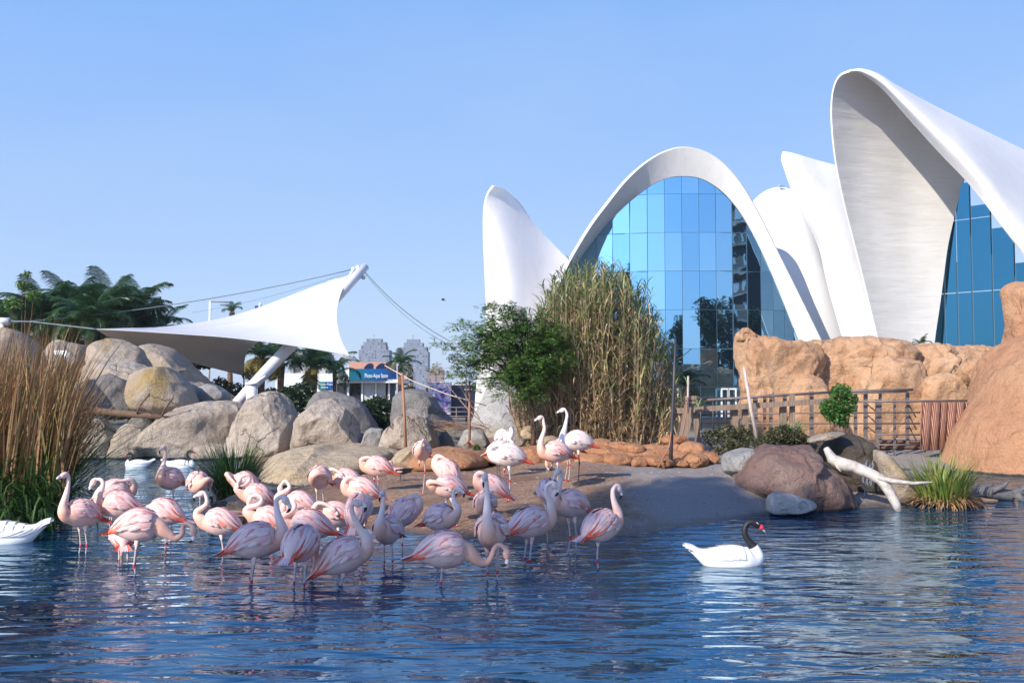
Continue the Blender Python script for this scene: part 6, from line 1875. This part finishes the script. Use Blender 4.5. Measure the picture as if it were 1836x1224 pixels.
# px, body centre y, foot/water y, yaw (0 right, 90 away, 180 left, 270 to camera), pose, legs, label, options
FL = [
 (147, 922, 992, 235, 'tallup', 'water', 'leftmost flamingo, facing the camera beside the reeds with its head high', dict()),
 (204, 884, 962, 20, 'sleep', 'water', 'sleeping flamingo whose rounded back shows behind the preening one at the left', dict(m=-1)),
 (216, 907, 985, 195, 'front', 'water', 'flamingo preening its chest, black bill pointing right, second from the left', dict(m=1)),
 (248, 944, 1026, 0, 'feed', 'water', 'large feeding flamingo on the left, neck bent low to the right, coral rump', dict(scale=1.08, seed=1)),
 (222, 962, 1002, 110, 'between', 'water', 'flamingo seen from behind, half hidden by the large feeding one on the left', dict(seed=2)),
 (295, 920, 984, 175, 'feedlow', 'water', 'flamingo behind the large feeding one with its tail to the right', dict()),
 (306, 860, 932, 250, 'tallup', 'onewater', 'flamingo on one leg facing the camera in front of the two far swans', dict(scale=1.02)),
 (354, 868, 940, 300, 'preenlow', 'onewater', 'preening flamingo on one leg, neck curled to the right, left of the rush tuft', dict(m=1)),
 (396, 938, 990, 183, 'ess', 'water', 'flamingo in profile facing left with raised neck and a coral edge on its wing', dict(seed=1)),
 (440, 868, 925, 170, 'preenlow', 'two', 'flamingo with bent head just below the rush tuft, highest of the left group', dict(seed=2, pitch=-15)),
 (462, 890, 945, 195, 'loop', 'water', 'flamingo with a peach chest in front of the one below the rush tuft', dict(pitch=-8)),
 (484, 935, 985, 185, 'loop', 'water', 'peach lit flamingo with its neck looped over its back, left of centre', dict(seed=1, pitch=-10)),
 (538, 905, 962, 180, 'loop', 'water', 'flamingo with a tall looped white neck in front of the sandy ledge', dict(seed=2)),
 (457, 972, 1046, 5, 'updown', 'water', 'shaded lavender flamingo facing right with hooked neck and coral tail, front row', dict(scale=1.1, seed=1)),
 (556, 944, 1000, 182, 'loop', 'water', 'shaded flamingo facing left with a blue grey looped neck and orange tail tip', dict(scale=1.08, pitch=12)),
 (540, 978, 1052, 75, 'between', 'water', 'front row flamingo seen from behind, coral rump, head down between its legs', dict(scale=1.08, seed=2)),
 (614, 1000, 1046, 12, 'up', 'water', 'low shaded flamingo facing right with a straight raised neck, lowest of the front row', dict(scale=1.1, seed=1, pitch=-12)),
 (695, 952, 1012, 255, 'up', 'water', 'flamingo facing the camera with raised neck, alone in front of the grey pink sleeper', dict(scale=1.0)),
 (722, 922, 985, 25, 'sleep', 'onewater', 'slanting grey pink flamingo asleep with a white head at its left', dict(m=-1, pitch=-22)),
 (643, 915, 992, 80, 'between', 'water', 'upright oval lavender body of a flamingo with its back turned, centre of the flock', dict(scale=1.0, pitch=-25)),
 (603, 925, 975, 200, 'preen', 'water', 'peach flamingo with red knees left of the upright lavender one', dict(seed=1)),
 (573, 858, 938, 255, 'preenlow', 'two', 'round flamingo with neck swung to the right, at the edge of the sandy ledge', dict(m=1)),
 (622, 862, 925, 185, 'preen', 'two', 'flamingo with a pale folded head behind the large pale pink sleeper', dict(seed=2)),
 (650, 880, 942, 185, 'sleep', 'two', 'large pale pink flamingo with a pointed coral tail at its right, mid flock', dict(seed=1, scale=1.05)),
 (677, 838, 880, 182, 'sleep', 'one', 'sleeping flamingo beside the small black and white duck', dict(scale=1.05)),
 (757, 810, 888, 262, 'tuck', 'one', 'flamingo on one leg with head tucked in, alone before the round boulder', dict(scale=0.98)),
 (802, 846, 905, 165, 'sleep', 'one', 'flamingo with fluffed ribbed wings behind the preening one on the mud', dict(pitch=-25)),
 (806, 874, 945, 195, 'preenlow', 'stride', 'preening flamingo with white neck swung right and striding red legs, mud edge', dict(m=1, seed=1)),
 (903, 786, 850, 300, 'tuck', 'one', 'white flamingo with a grey tucked head, back of the pale trio', dict(pale=True)),
 (912, 818, 899, 183, 'sleep', 'one', 'pale pink flamingo asleep on one leg, front of the pale trio', dict(scale=1.1, pale=True, seed=1, pitch=8)),
 (895, 806, 858, 8, 'tuck', 'two', 'white bird of the pale trio, neck curled at the right, tail at the left', dict(pale=True, scale=0.95, darkleg=True)),
 (997, 812, 880, 200, 'tallup', 'one', 'tall pink flamingo with raised head and coral wing, left one of the upright pair', dict(scale=1.08, seed=1, pitch=14)),
 (1017, 800, 862, 188, 'feedlow', 'two', 'pink flamingo bending down just behind the tall pink one', dict(seed=2)),
 (1036, 792, 872, 182, 'tallup', 'one', 'whitish flamingo with a long grey neck held high and dark legs, rearmost by the reeds', dict(pale=True, scale=1.05, darkleg=True, seed=1, pitch=10)),
 (883, 874, 932, 165, 'sleep', 'two', 'shaded lavender flamingo asleep on the mud right of the preening one', dict(pitch=-8)),
 (870, 905, 955, 260, 'sleep', 'two', 'shaded bluish flamingo right behind the one with the large black bill', dict()),
 (882, 955, 1040, 262, 'tallup', 'water', 'flamingo facing the camera with a large black bill held high, front of the mud edge', dict(scale=1.1)),
 (789, 930, 990, 320, 'ess', 'water', 'lavender flamingo looking right with a dark bill at the mud edge', dict()),
 (795, 988, 1052, 8, 'feed', 'onewater', 'feeding flamingo with bill in the water, front row right of centre', dict(scale=1.1, seed=1)),
 (950, 940, 1012, 20, 'updown', 'water', 'flamingo facing right with red tail feathers and a white neck bowed at its right', dict(scale=1.06, seed=2)),
 (985, 884, 972, 100, 'feedlow', 'onewater', 'shaded bluish flamingo hidden behind the two birds touching heads', dict()),
 (1024, 905, 990, 215, 'updown', 'water', 'flamingo with a peach neck and orange wing edge bending its head to the left', dict(scale=1.04, seed=1)),
 (1078, 945, 1018, 40, 'updown', 'onewater', 'flamingo with ruffled coral wings and black bill, rightmost of the flock', dict(scale=1.06, seed=2)),
]
for k, (a_, b_, c_, y_, p_, l_, lb, kw) in enumerate(FL):
    flamingo(a_, b_, c_, y_, p_, l_, lb, **kw)


# ---- black necked swans
M['swanwhite'] = feather_mat('white_plumage', [(0.35, (0.78, 0.77, 0.75)), (0.6, (0.84, 0.83, 0.82))], 0.8)
M['swanfeather'] = isl_mat('white_wing_feathers', [(0.62, 0.62, 0.63), (0.80, 0.79, 0.78), (0.70, 0.70, 0.70), (0.82, 0.81, 0.80)])
M['swanblack'] = plain('black_plumage', (0.012, 0.010, 0.011), 0.6, 0.2)
M['knob'] = plain('red_knob', (0.75, 0.05, 0.07), 0.4, 0.1)
M['swanbill'] = plain('grey_bill', (0.36, 0.38, 0.42), 0.35, 0.1)


def swan(px, py, yaw, label, s=1.0, headless=False, tint=None, neck_h=1.0):
    g = gr(px, py); root = empty('swan', (g.x, g.y, 0), label, 'swan', None, rz=R(yaw)); root.scale = (s,) * 3
    T_ = [(-0.50, 0.17, .006, .004), (-0.44, 0.14, .035, .022), (-0.36, 0.095, .075, .052), (-0.27, 0.06, .12, .098), (-0.14, 0.045, .155, .14), (0.0, 0.045, .165, .155), (0.13, 0.05, .158, .15), (0.22, 0.065, .125, .145), (0.275, 0.10, .085, .115)]
    N_ = [(0.27, 0.19, .056), (0.225, 0.245, .042), (0.175, 0.31, .036), (0.155, 0.38, .034), (0.175, 0.45, .033), (0.225, 0.485, .034), (0.275, 0.475, .038), (0.315, 0.45, .034), (0.335, 0.43, .022)]
    data = [(x, 0, z, w, h) for x, z, w, h in T_] + [(x, 0, z if z < .2 else .2 + (z - .2) * neck_h, r_, r_) for x, z, r_ in N_]
    rs = catmull(data, len(data) * 3)
    mb = MB(); nb = len(T_) * 3 + 1
    mb.tube([Vector(q[:3]) for q in rs], [(max(.002, q[3]), max(.002, q[4])) for q in rs], 20, mis=[0 if i < nb + 1 else 1 for i in range(len(rs))], flat='y')
    mb.build('body', [M['swanwhite'], M['swanblack']], root)
    dz = (neck_h - 1) * 0.24
    if True:
        mb = MB(); mb.tube([Vector(q) + Vector((0, 0, dz)) for q in ((0.318, 0, 0.452), (0.340, 0, 0.437), (0.362, 0, 0.415), (0.375, 0, 0.40))], [.020, .030, .026, .015], 10, flat='y'); mb.build('knob', M['knob'], root)
        mb = MB(); mb.tube([Vector(q) + Vector((0, 0, dz)) for q in ((0.362, 0, 0.410), (0.39, 0, 0.378), (0.415, 0, 0.352))], [(.017, .012), (.015, .008), (.008, .003)], 8, flat='y'); mb.build('beak', M['swanbill'], root)
        for sd in (1, -1):
            mb = MB(); mb.tube([Vector((0.285, sd * .036, 0.487 + dz)), Vector((0.318, sd * .030, 0.462 + dz))], [.003, .006], 6); mb.build('eye_stripe', M['swanwhite'], root)
    for sd in (1, -1):   # folded wings of layered feathers
        mb = MB()
        for row in range(6):
            for k in range(8):
                ph = 0.28 + 1.15 * k / 8; x0 = 0.12 - row * 0.075; L = 0.20 + 0.02 * row
                xs = [q[0] for q in T_]
                pts = []
                for i in range(5):
                    f = i / 4; xx = x0 - L * f
                    w = max(.05, np.interp(xx, xs, [q[2] for q in T_])); h = max(.05, np.interp(xx, xs, [q[3] for q in T_])); z = np.interp(xx, xs, [q[1] for q in T_])
                    a_ = ph * (1 - 0.25 * f); li = 0.018 - 0.0015 * row + (0.022 + 0.01 * ((k * 7 + row * 3) % 4) / 3) * f
                    pts.append(Vector((xx, sd * (w + li) * math.sin(a_), z + (h + li) * math.cos(a_))))
                mb.ribbon(pts, 0.055, Vector((0, sd * math.cos(ph), -math.sin(ph))), tip=0.25)
        mb.build('wing', M['swanfeather'], root)
    return root


swan(1312, 1012, 4, 'white swan with a black neck and red bill knob swimming right, alone on open water', 0.98)
swan(246, 836, 188, 'far black necked swan facing left, the left one of the pair near the slab', 0.82, neck_h=0.8)
swan(325, 838, 6, 'far black necked swan facing right behind the flamingo on one leg', 0.92, neck_h=0.95)
lsw = swan(2, 972, 187, 'white swan half out of the picture at the left edge', 1.12); lsw.scale.z = 1.2


# ---- ducks
M['duckbrown'] = plain('brown_duck_plumage', (0.16, 0.10, 0.07), 0.8, 0.4, 30)
M['duckpink'] = plain('rosy_duck_plumage', (0.50, 0.30, 0.26), 0.8, 0.25, 30)


def duck(loc, yaw, label, s, mats, legs=False):
    root = empty('duck', loc, label, 'duck', None, rz=R(yaw)); root.scale = (s,) * 3
    T_ = [(-0.26, 0, .12, .006, .006), (-0.20, 0, .10, .03, .02), (-0.12, 0, .07, .06, .05), (0, 0, .06, .085, .075), (0.10, 0, .07, .075, .07), (0.155, 0, .11, .045, .05), (0.165, 0, .16, .026, .026), (0.165, 0, .20, .024, .024), (0.185, 0, .235, .032, .034), (0.215, 0, .235, .024, .024), (0.23, 0, .228, .012, .01)]
    if legs: T_ = [(x, y, z + 0.12, a, b) for x, y, z, a, b in T_]
    rs = catmull(T_, 33); mb = MB()
    mb.tube([Vector(q[:3]) for q in rs], [(max(.002, q[3]), max(.002, q[4])) for q in rs], 14, mis=[1 if i < 8 else (0 if i < 18 else 2) for i in range(33)], flat='y')
    if legs:
        for sy in (-1, 1): mb.tube([Vector((0, sy * .03, .12)), Vector((0, sy * .03, 0.01)), Vector((0.04, sy * .03, 0.006))], [.012, .007, .006], 6, mi=3)
    mb.build('body', [mats[0], mats[1], mats[2], M['legdark']], root)
    mb = MB(); dz = 0.12 if legs else 0
    mb.tube([Vector((0.222, 0, .232 + dz)), Vector((0.25, 0, .222 + dz)), Vector((0.275, 0, .218 + dz))], [(.012, .010), (.013, .006), (.009, .003)], 8, flat='y'); mb.build('beak', M['billblack'], root)
    for sd in (1, -1):
        mb = MB()
        for k in range(6):
            pts = [Vector((0.08 - 0.30 * f, sd * (.082 - .03 * f * f), .09 - .014 * k + .03 * f + dz)) for f in (0, .35, .7, 1)]
            mb.ribbon(pts, 0.03, Vector((0, 0, 1)))
        mb.build('wing', mats[3], root)
    return root


g = ground_hit(718, 862)
duck(g, 175, 'small rosy duck with black and white wings standing on the mud', 1.0, (M['duckpink'], M['billblack'], M['duckpink'], M['billblack']), legs=True)
g = gr(393, 912); duck((g.x, g.y, 0), 170, 'small dark duck swimming behind the flamingo in profile', 0.8, (M['duckbrown'], M['duckbrown'], M['billblack'], M['duckbrown']))
g = ground_hit(427, 880)
g = at(428, 922, 14.6); duck((g.x, g.y, 0.14), 20, 'brown duck resting among the loose stones under the left flamingos', 0.8, (M['duckbrown'], M['duckbrown'], M['duckbrown'], M['duckpink']))


# ---- birds in the air and on the roof
def small_bird(p, yaw, label, s, flying, mat):
    root = empty('bird', p, label, 'bird', None, rz=R(yaw)); root.scale = (s,) * 3
    T_ = [(-0.22, 0, 0, .012, .005), (-0.14, 0, 0, .03, .025), (0, 0, .01, .055, .055), (.09, 0, .03, .045, .045), (.14, 0, .05, .032, .034), (.175, 0, .05, .016, .014), (.205, 0, .042, .004, .004)]
    rs = catmull(T_, 20); mb = MB(); mb.tube([Vector(q[:3]) for q in rs], [(max(.002, q[3]), max(.002, q[4])) for q in rs], 10, flat='y')
    if not flying:
        for sy in (-1, 1): mb.tube([Vector((0, sy * .02, -.04)), Vector((0, sy * .02, -.13))], .007, 5)
    mb.build('body', mat, root)
    for sd in (1, -1):
        mb = MB()
        if flying: pts = [Vector((.05, 0, .03)), Vector((.06, sd * .14, .12)), Vector((.0, sd * .28, .13)), Vector((-.08, sd * .42, .06))]
        else: pts = [Vector((.09, sd * .05, .04)), Vector((0, sd * .062, .03)), Vector((-.1, sd * .04, .01)), Vector((-.24, sd * .01, 0))]
        mb.ribbon(pts, 0.13 if flying else 0.07, Vector((1, 0, 0)) if flying else Vector((0, 0, 1)), base=0.9)
        o = mb.build('wing', mat, root); md = o.modifiers.new('t', 'SOLIDIFY'); md.thickness = 0.01
    return root


small_bird(at(795, 538, 40), 200, 'small dark bird flying in the sky between canopy and pavilion', 0.5, True, M['swanblack'])
small_bird(at(1399, 334.0, 55.7), 180, 'gull perched on top of the small rear vault', 1.0, False, plain('gull_grey', (0.35, 0.35, 0.36), 0.7))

- - - -

## [Aim of the exercise]
Scan the lines above for "from", then copy every one that has it.

## [Reply]
Continue the Blender Python script for this scene: part 6, from line 1875. This part finishes the script. Use Blender 4.5. Measure the picture as if it were 1836x1224 pixels.
 (216, 907, 985, 195, 'front', 'water', 'flamingo preening its chest, black bill pointing right, second from the left', dict(m=1)),
 (222, 962, 1002, 110, 'between', 'water', 'flamingo seen from behind, half hidden by the large feeding one on the left', dict(seed=2)),
 (540, 978, 1052, 75, 'between', 'water', 'front row flamingo seen from behind, coral rump, head down between its legs', dict(scale=1.08, seed=2)),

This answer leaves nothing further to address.